"Particularly low and even negative interest rates for secure investments – one of the greatest challenges for conservative investors, seeking to earn a positive return and at the same time maintain a very high level of investment security. The Bank of Lithuania takes on this challenge by seeking new sources of return and ways to increase the diversification of the investment portfolio, as well as installing other investment management innovations," says Tomas Garbaravicius, member of the Board of the Bank of Lithuania.

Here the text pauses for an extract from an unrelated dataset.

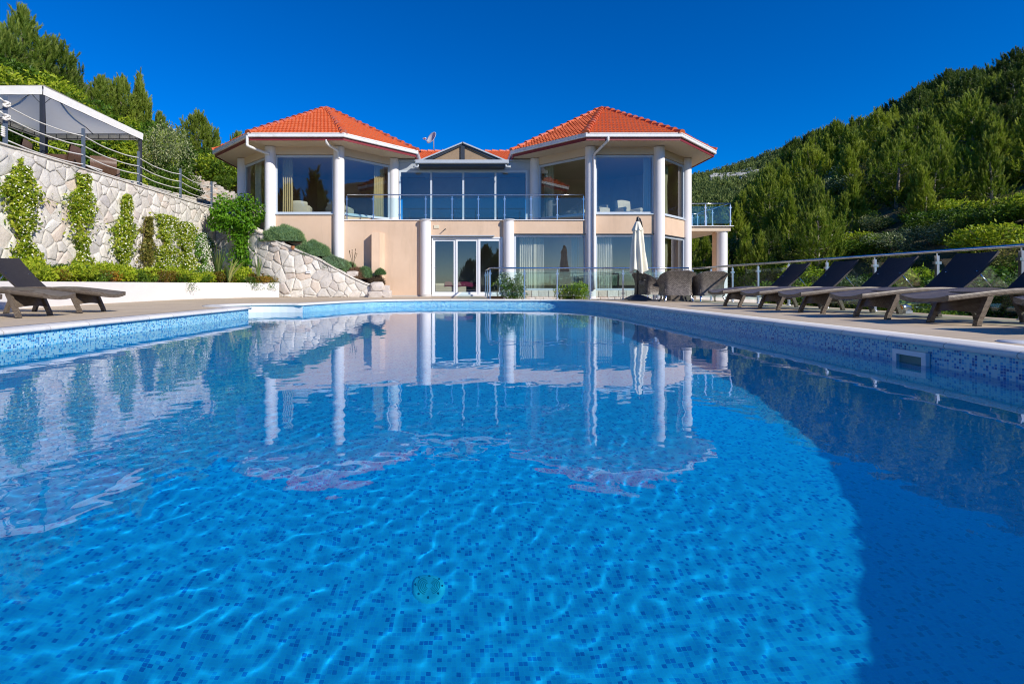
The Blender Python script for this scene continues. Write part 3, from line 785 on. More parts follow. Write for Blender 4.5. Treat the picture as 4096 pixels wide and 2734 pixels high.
# glazed gable over the middle
ga, gb_, gz0, gz1 = -1.50, 1.70, 6.06, 6.86; gm = (ga + gb_) / 2; gy0, gy1 = GY + .12, GY + 4.5
def sl2(x, z): return (x, z)
mb = MB()
def bar(p, q, w, y0, y1):
    p, q = Vector((p[0], 0, p[1])), Vector((q[0], 0, q[1])); d = (q - p); l = d.length; d = d / l; n = Vector((-d.z, 0, d.x))
    c = (p + q) / 2 + Vector((0, (y0 + y1) / 2, 0)); mb.obox(c, d * (l / 2), Vector((0, (y1 - y0) / 2, 0)), n * w)
bar((ga - .35, gz0 - .02), (gm + .02, gz1), .028, gy0 - .05, gy1); bar((gm - .02, gz1), (gb_ + .35, gz0 - .02), .028, gy0 - .05, gy1)
gf = mb.build('gable_roof', M['grey_metal'], villa)
mb = MB(); mb.box(gm - .09, gm + .09, gy0 + .03, gy0 + .09, gz0, gz1 - .06)
bar((ga, gz0), (gm, gz1 - .06), .05, gy0 + .02, gy0 + .08); bar((gm, gz1 - .06), (gb_, gz0), .05, gy0 + .02, gy0 + .08)
mb.build('mullion', M['dark_metal'], gf)
mb = MB(); mb.add([(ga, gy0 + .10, gz0), (gb_, gy0 + .10, gz0), (gm, gy0 + .10, gz1 - .05)], [(0, 1, 2)]); mb.build('gable_blind', plain('tan_blind', (.30, .21, .13), .8), gf)
# main roof behind
mr = MB(); e0, e1 = (-7, 25.2, 6.35), (7, 25.2, 6.35); ry, rz_ = 30.5, 8.42
mr.add([(-7, 25.2, 6.3), (7, 25.2, 6.3), (7, ry, rz_ - .05), (-7, ry, rz_ - .05), (-7, 35, 6.3), (7, 35, 6.3)], [(0, 1, 2, 3), (3, 2, 5, 4)])
up = Vector((0, ry - 25.2, rz_ - 6.3)); Ls = up.length; up /= Ls; nn = Vector((0, -up.z, up.y))
nr = 19
for r_ in range(nr):
    lo, hi, ft = [], [], []
    for k in range(541):
        u = -7 + 14 * k / 540; ph = (u / .155 + .5 * (r_ % 2)) % 1; pf = .034 * max(0, math.sin(ph * PI * 1.55)) if ph < .645 else -.004
        b0 = Vector((u, 25.2, 6.3)); lo.append(b0 + up * (Ls * r_ / nr - .02) + nn * (.045 + pf)); hi.append(b0 + up * (Ls * (r_ + 1) / nr) + nn * (.012 + pf)); ft.append(b0 + up * (Ls * r_ / nr - .02) + nn * pf * .5)
    mr.grid([ft, lo], smooth=False); mr.grid([lo, hi])
mroof = mr.build('roof', M['tiles'], villa)
mb = MB(); ridge_caps(mb, (-7, ry, rz_), (7, ry, rz_), .12, .42, .04); mb.build('ridge_tiles', M['ridge'], mroof)
# interiors
mb = MB(); mb.wall(V2(VL[2].x, 27.2), V2(VR[7].x, 27.2), 3.1, 6.16, 0, .1); mb.build('interior_wall', M['interior'], villa)
mb = MB(); mb.wall(V2(-5.2, 25.6), V2(VR[7].x - .1, 25.6), -.2, 3.05, 0, .1); mb.build('interior_wall', M['interior'], villa)
mb = MB(); mb.box(VL[2].x, VR[7].x, D + 2.35, 27.1, 3.06, 3.2); mb.build('floor_slab', M['timber_floor'], villa)
mb = MB(); mb.box(-5, 10, D + .23, 28, -.15, .05); mb.build('floor_slab', M['timber_floor'], villa)
mb = MB(); mb.wall(V2(2.3, 21.75), V2(2.3, 25.5), .0, 3.0, -.05, .05); mb.build('interior_wall', M['interior'], villa)
# downpipes
def pipe(pts, r=.055): 
    mb = MB(); mb.tube(catmull([Vector(p) for p in pts], 5), r, 12); mb.build('downpipe', M['pipe'], villa)
gyo = D - 1.12
x0 = VL[0].x
pipe([(x0 - .52, gyo + .02, 6.42), (x0 - .52, gyo + .03, 6.28), (x0 - .52, gyo + .04, 6.12), (x0 - .50, gyo + .1, 6.04), (x0 - .2, D - .42, 5.98), (x0 + .04, D - .2, 5.93)])
x0 = VL[1].x
pipe([(x0 - .26, gyo + .1, 6.30), (x0 - .26, gyo + .14, 6.20), (x0 - .20, gyo + .3, 6.12), (x0 - .06, D - .45, 6.08), (x0 + .02, D - .3, 6.02), (x0 + .03, D - .25, 5.85), (x0 + .06, D - .2, 5.74)])
x0 = VR[0].x
pipe([(x0 + .42, gyo + .02, 6.42), (x0 + .42, gyo + .03, 6.30), (x0 + .40, gyo + .1, 6.22), (x0 + .16, D - .55, 5.98), (x0 + .08, D - .32, 5.85), (x0 + .08, D - .28, 5.6), (x0 + .08, D - .28, 3.5), (x0 + .08, D - .28, .3)])
# side balcony at the right
mb = MB(); mb.box(10.0, 12.52, 23.72, 30, 2.98, 3.19); mb.build('balcony_slab', M['cream'], villa)
mb = MB(); mb.box(10.0, 12.62, 23.62, 30, 3.195, 3.225); mb.build('balcony_edge', M['column'], villa)
column(12.26, 24.0, -1.2, 2.98, r=.23)
mb = MB(); mb.lathe((12.26, 24.0, 2.95), [(.23, 0), (.275, .02), (.275, .04), (.2, .045)], 28); mb.build('column_cap', M['column'], villa)
mb = MB(); mb.box(12.04, 12.2, 24.15, 24.5, -1.2, 2.97); mb.build('wall', M['peach'], villa)
# stone plinth blocks below the right hand windows
def blocks(p0, p1, z0, z1, off):
    mb = MB(); d = (p1 - p0); l = d.length; d = d / l; n = Vector((d.y, -d.x)); rows = 2; rh = (z1 - z0) / rows
    for r_ in range(rows):
        u = 0
        while u < l - .05:
            w = min(random.uniform(.22, .5), l - u); 
            if l - u - w < .12: w = l - u
            o = off + random.uniform(.01, .045); g_ = .008
            a = p0 + d * (u + g_); b = p0 + d * (u + w - g_); zz0, zz1 = z0 + r_ * rh + g_, z0 + (r_ + 1) * rh - g_
            q = [(a, zz0), (b, zz0 + random.uniform(-.01, .01)), (b, zz1), (a, zz1 + random.uniform(-.01, .01))]
            c = Vector(((a.x + b.x) / 2, (a.y + b.y) / 2, (zz0 + zz1) / 2))
            back = [(p.x + n.x * off, p.y + n.y * off, z) for p, z in q]
            fr_ = [Vector((p.x + n.x * o, p.y + n.y * o, z)).lerp(c + Vector((n.x * o, n.y * o, 0)), .07) for p, z in q]
            mb.add(back + fr_, [(4, 5, 6, 7)] + [(i, (i + 1) % 4, 4 + (i + 1) % 4, 4 + i) for i in range(4)])
            u += w
    return mb
for p0, p1 in ((V2(HC[1] + .2, FY), V2(bx1 - .1, FY)), (VR[0], VR[1]), (VR[1], VR[2])):
    blocks(p0, p1, -.32, .262, .02).build('plinth_stones', M['stone'], villa)
mb = MB(); mb.wall(V2(HC[1] + .2, FY), V2(bx1 - .1, FY), -.6, .262, -.2, .02); mb.build('stone_plinth', M['mortar'], villa)

# satellite dish on the roof ridge
sd = thing('satellite_dish', 'pale grey satellite dish on the roof ridge between the towers', 'satellite dish', (-1.66, 29.6, 8.3))
ax = Vector((-.62, -.64, .44)).normalized(); sx = ax.cross(Vector((0, 0, 1))).normalized(); sy = sx.cross(ax)
dc = Vector((-1.62, 29.4, 8.88)); mb = MB(); rows = []
for r_ in np.linspace(0.02, .36, 7): rows.append([dc + sx * (r_ * math.cos(t)) * .92 + sy * (r_ * math.sin(t)) * 1.08 + ax * (r_ * r_ * .75) for t in np.linspace(0, 2 * PI, 33)])
for r_ in (.37, .36, .2, .02): rows.append([dc + sx * (r_ * math.cos(t)) * .92 + sy * (r_ * math.sin(t)) * 1.08 + ax * (r_ * r_ * .75 - .02) for t in np.linspace(0, 2 * PI, 33)])
mb.grid(rows); mb.build('dish', plain('dish_grey', (.55, .57, .6), .5), sd)
mb = MB(); mb.tube([dc - ax * .02, dc - ax * .12, dc - ax * .12 + Vector((0, 0, -.6))], .025); mb.build('mast', M['grey_metal'], sd)
lp = dc - sy * .42 + ax * .50
mb = MB(); mb.tube([dc - sy * .34 + ax * .06, lp], .014); mb.build('arm', M['grey_metal'], sd)
for k in (-1, 0, 1):
    mb = MB(); mb.tube([lp + sx * (.075 * k) + Vector((0, 0, .05)), lp + sx * (.075 * k) - ax * .1 + Vector((0, 0, .07))], .034, 10); mb.build('receiver', M['plastic_white'], sd)

# glass railings
def railing(name, label, segs, z0, zt, gmat=None, posts_per=None, glass_z=(.1, .86), rail_r=.028, brackets=True, group=None):
    """segs: list of polylines' points given as post positions"""
    t = thing(name, label, 'railing', (segs[0][0], segs[0][1], z0), group)
    P = [Vector((p[0], p[1])) for p in segs]
    mb = MB(); mb.tube([(p.x, p.y, zt) for p in P], rail_r, 12); mb.build('handrail', M['chrome'], t)
    for i, p in enumerate(P):
        mb = MB(); mb.box(p.x - .022, p.x + .022, p.y - .022, p.y + .022, z0, zt - .07)
        mb.box(p.x - .006, p.x + .006, p.y - .006, p.y + .006, zt - .07, zt - rail_r + .01)
        mb.lathe((p.x, p.y, z0), [(.05, 0), (.05, .012), (.024, .014)], 14)
        if brackets:
            for zz in (zt - .19, z0 + .2): mb.box(p.x - .05, p.x + .05, p.y - .03, p.y + .03, zz - .022, zz + .022)
        mb.build('post', M['steel'], t)
    for a, b in zip(P[:-1], P[1:]):
        d = (b - a).normalized(); mb = MB(); mb.wall(a + d * .045, b - d * .045, z0 + glass_z[0], zt - .13, -.005, .005); mb.build('glass_panel', gmat or M['railglass'], t)
    return t
bxs = np.linspace(-4.78, 5.18, 10)
railing('balcony_railing', 'steel and glass balcony railing between the two towers on the upper floor', [(x, FY + .06) for x in bxs], 3.226, 4.28, rail_r=.025)
railing('side_balcony_railing', 'short glass railing around the side balcony at the right tower', [(10.55, 23.72), (11.35, 23.72), (12.5, 23.72), (12.5, 25.4), (12.5, 27)], 3.226, 4.25, rail_r=.025)
railing('stair_railing', 'slanting steel handrail of the side stair behind the balcony glass', [(10.7, 25.2), (11.4, 25.2), (12.1, 25.2)], 3.0, 3.98, rail_r=.02)
RY = 17.62
railing('terrace_railing', 'steel and glass railing along the far pool edge before the ground floor windows', [(1.02, 20.9), (1.02, 19.3), (1.02, RY)] + [(x, RY + .0) for x in np.linspace(2.2, 7.85, 6)], 0, 1.07)
railing('side_terrace_railing', 'long steel and glass railing beside the row of right loungers', [(7.92, y) for y in np.arange(RY - .15, -.5, -1.28)], 0, 1.05)
sp = thing('deck_spotlight', 'small deck floodlight with amber lens at the foot of the railing', 'spotlight', (7.78, 9.0, 0))
mb = MB(); mb.tube([(7.64, 8.9, .1), (7.70, 8.92, .1), (7.84, 8.98, .09), (7.9, 9.0, .09)], [.055, .062, .06, .04], 16); mb.box(7.74, 7.86, 8.9, 9.02, 0, .05); mb.build('housing', M['steel'], sp)
mb = MB(); mb.tube([(7.630, 8.897, .1), (7.645, 8.902, .1)], .046, 16); mb.build('lens', M['amber'], sp)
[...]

The Bank of Lithuania, taking into account the euro adoption, the development of the European and global economic and financial markets, in recent years has been actively improving the financial assets management policy and included equity securities (shares) in the investment portfolio, as well as corporate bonds, which ensure greater return; also, the Bank of Lithuania was one of the first banks among the EU country central banks to invest in China's government securities market. This year, the Bank of Lithuania also signed an agreement with the World Bank in regards to management of financial assets valued at USD 300 million; this way it even more diversified investment portfolio risk and expanded the investment map. The funds of the portfolio managed together with the World Bank will be invested in Canada's and Great Britain's bonds, as well the USA's debt securities.
At the conference in Vilnius, dedicated to central banks and institutional investors, the following is discussed: the newest investment portfolio establishment and management trends, application of the life cycle strategy to pension funds, currency risk assessment and management models, other problems related to investment management and possible solutions, Lithuania's central bank reports.
Around 100 investment management professionals from around the world participate in the conference, presentations are given and experience shared by experts from the Bank of Lithuania, European Central Bank, Austrian, Brazilian, Latvian, Polish, Mexican, South Korean, Portuguese, Swiss and other central banks, the World Bank.